I have just been hired for a 6 month contract as a TV executive in London, for a quarter of the money I used to make. It only covers 50% of our overhead. But it's a fresh start, with a good company, and may lead to better things. I now have time to focus on the divorce.
My wife has hired an expensive London solicitor, whose main concern is to tell me I should not come back to the family home since I have now left it, and that I must write to him saying what proposals I wish to make. And wants my
form E as soon as possible.
The Form E is due to be filed with the court in a month. First hearing is late January. Her application for ancillary relief makes no acknowledgement of our changed circumstances and just requests all the money we used to spend 2 years ago. Her lover is a lawyer. I don't know if she is back with him or not...
If we sell everything we will have about £200K of equity, plus my pension of £150K and hers of £50K.
My questions are:
1) Any recommendations for a good solicitor in or near London? Concerned about hypocrisy and rhetoric about minimising costs, then the letters happen to fly at £300 a time, which has been my experience in other legal arenas, similar to most self-regulated professions. But you can;t negotiate a flat fee, which I understand. I of course feel wounded, but also understand that it's called no fault divorce for a reason. Am I right that adultery, wife's financial denial irrelevant to eventual outcome in financial and access orders? So desires for battle and revenge and vindication not helpful. Spoke to one famously aggressive solicitor, who usually acts for wives, who said move back in immediately. If she threatens to call the police, tell them to call me. I understand that I have the right to do this, and have never been violent, nor would ever be, so police not material, but feel it would be very upsetting for the children and I'm not sure what it would achieve in the long run. I get the argument that judges tend to affirm the status quo to minimise disruption for the children, but not sure that justifies the inevitable months of attrition under one roof. My friends are worried that I will be too conciliatory and need someone who yes won't go to war, but will be robust and firm. Say don't economise, get someone just as expensive and prominent. NOt sure that's good advice. While emotionally terrible, the legal issues seem relatively straightforward, yet you always hear about fathers feeling very badly treated by the courts. Not sure about this, and what to watch out for...

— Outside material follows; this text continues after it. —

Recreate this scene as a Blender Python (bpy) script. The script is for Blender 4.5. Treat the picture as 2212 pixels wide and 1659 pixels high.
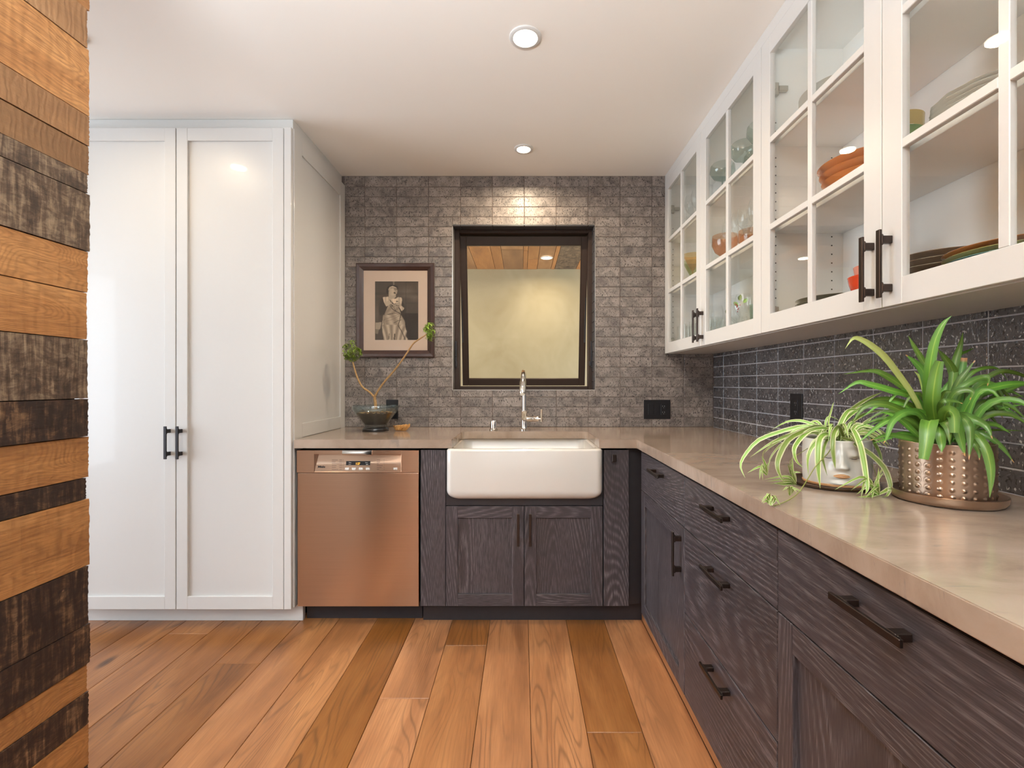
import bpy, bmesh, math, random
import numpy as np
from mathutils import Vector, Matrix
random.seed(7)
for o in list(bpy.data.objects): bpy.data.objects.remove(o)
SC = bpy.context.scene
COL = SC.collection
PI = math.pi
# ------------------------------------------------------------------ camera
CAMH, F, CX, CY = 1.184, 1025.0, 1128.0, 829.5
cam = bpy.data.cameras.new('camera'); camo = bpy.data.objects.new('camera', cam); COL.objects.link(camo)
camo.location = (0, 0, CAMH); camo.rotation_euler = (PI/2, 0, 0)
cam.sensor_width = 36; cam.lens = F/2212*36; cam.shift_x = -(CX-1106)/2212; cam.shift_y = 0.0
cam.clip_start = 0.02
SC.camera = camo
def P(x, y, Y):                     # a pixel of the 2212x1659 photograph and a distance -> a point
    return Vector(((x-CX)*Y/F, Y, CAMH+(CY-y)*Y/F))
# ------------------------------------------------------------------ world, assumed daylight, added fill lights, exposure
W = bpy.data.worlds.new('world'); SC.world = W; W.use_nodes = True
bg = W.node_tree.nodes['Background']; bg.inputs[0].default_value = (0.80, 0.90, 1.0, 1); bg.inputs[1].default_value = 1.0
def area(name, loc, rot, sx, sy, power, color, spread=PI, shape='RECTANGLE'):
    l = bpy.data.lights.new(name, 'AREA'); l.shape = shape; l.size = sx
    if shape == 'RECTANGLE': l.size_y = sy
    l.energy = power; l.color = color; l.spread = spread
    o = bpy.data.objects.new(name, l); COL.objects.link(o); o.location = loc; o.rotation_euler = rot
    return o
area('assumed_daylight_left', (-4.9, 0.6, 1.35), (0, -PI/2, 0), 2.2, 3.4, 128, (0.76, 0.88, 1.0))  # unseen area light assumed for daylight from the left; no window is built
area('assumed_daylight_rear', (-0.8, -3.9, 1.45), (PI/2, 0, 0), 4.6, 2.1, 16, (0.95, 0.97, 1.0))  # added lamp at the windowless rear wall, standing in for assumed daylight
area('ceiling_fill', (-0.65, -0.75, 1.50), (PI, 0, 0), 1.1, 1.1, 165, (0.86, 0.94, 1.0), math.radians(158))  # unseen lamp added behind the camera, aimed up to brighten the ceiling
area('porch_fill_left', (-3.4, 4.6, 0.8), (0, -PI/2-0.85, 0), 1.6, 2.2, 62, (1.0, 0.96, 0.88))  # added fill tilted upward so the soffit outside reads brighter
area('porch_fill_right', (3.4, 4.6, 0.8), (0, PI/2+0.85, 0), 1.6, 2.2, 56, (1.0, 0.96, 0.88))  # matching added fill on the right, also tilted up at the soffit
SC.view_settings.view_transform = 'Standard'; SC.view_settings.look = 'None'
SC.view_settings.gamma = 1.0; SC.view_settings.use_curve_mapping = False
SC.view_settings.exposure = 0.79
cy = SC.cycles
cy.max_bounces = 10; cy.diffuse_bounces = 5; cy.glossy_bounces = 4; cy.transmission_bounces = 6
cy.transparent_max_bounces = 40; cy.sample_clamp_indirect = 6; cy.caustics_reflective = False; cy.caustics_refractive = False
cy.use_denoising = True
# ------------------------------------------------------------------ node helpers
def mat(name):
    m = bpy.data.materials.new(name); m.use_nodes = True
    nt = m.node_tree; b = nt.nodes['Principled BSDF']
    return m, nt, b
def nd(nt, t, **kw):
    n = nt.nodes.new(t)
    for k, v in kw.items():
        if k.startswith('i_'):
            n.inputs[k[2:].replace('_', ' ')].default_value = v
        else: setattr(n, k, v)
    return n
def setin(b, **kw):
    for k, v in kw.items(): b.inputs[k.replace('_', ' ')].default_value = v
def ln(nt, a, b): nt.links.new(a, b)
def ramp(nt, fac, stops):
    r = nd(nt, 'ShaderNodeValToRGB'); cr = r.color_ramp
    while len(cr.elements) < len(stops): cr.elements.new(0.5)
    for e, (p, c) in zip(cr.elements, stops): e.position = p; e.color = (*c, 1) if len(c) == 3 else c
    ln(nt, fac, r.inputs[0]); return r.outputs[0]
def math_(nt, op, a, b=None, c=None):
    n = nd(nt, 'ShaderNodeMath', operation=op)
    for i, v in enumerate((a, b, c)):
        if v is None: continue
        if isinstance(v, (int, float)): n.inputs[i].default_value = v
        else: ln(nt, v, n.inputs[i])
    return n.outputs[0]
def mixc(nt, fac, a, b, blend='MIX'):
    n = nd(nt, 'ShaderNodeMix', data_type='RGBA', blend_type=blend)
    for i, v in ((0, fac), (6, a), (7, b)):
        if isinstance(v, (int, float)): n.inputs[i].default_value = v
        elif isinstance(v, tuple): n.inputs[i].default_value = (*v, 1)
        else: ln(nt, v, n.inputs[i])
    return n.outputs[2]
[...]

2) Until properties can be sold (difficult in this market) I'm currently living in a 20' x 20' studio flat, which I feel is unsuitable for the children to stay with me. Is it reasonable to suggest that we alternate weekends being with the children in the family home? My wife's parents have a house nearby where she could stay.
3) Can I stipulate that her lover is not to visit or stay in the family home? He is a former lawyer, does not now work, lives in a large house given to him by his wealthy ex-wife, who pays all their children's expenses, and gives him an allowance for life. Yes, I know...
4) I'm sure I don't know what else I don't know, since doing this for the first time - what else should I be thinking about? Thanks in particular for any thoughts.
That's it - sorry so long. Best of luck to all here and thanks for the site. Trying to take the Road Less Traveled to minimise bitterness and cost, and to remember that our children will always need and love us both. Very grateful for any feedback or advice from any of you further along the road with better vision, experience and perspective.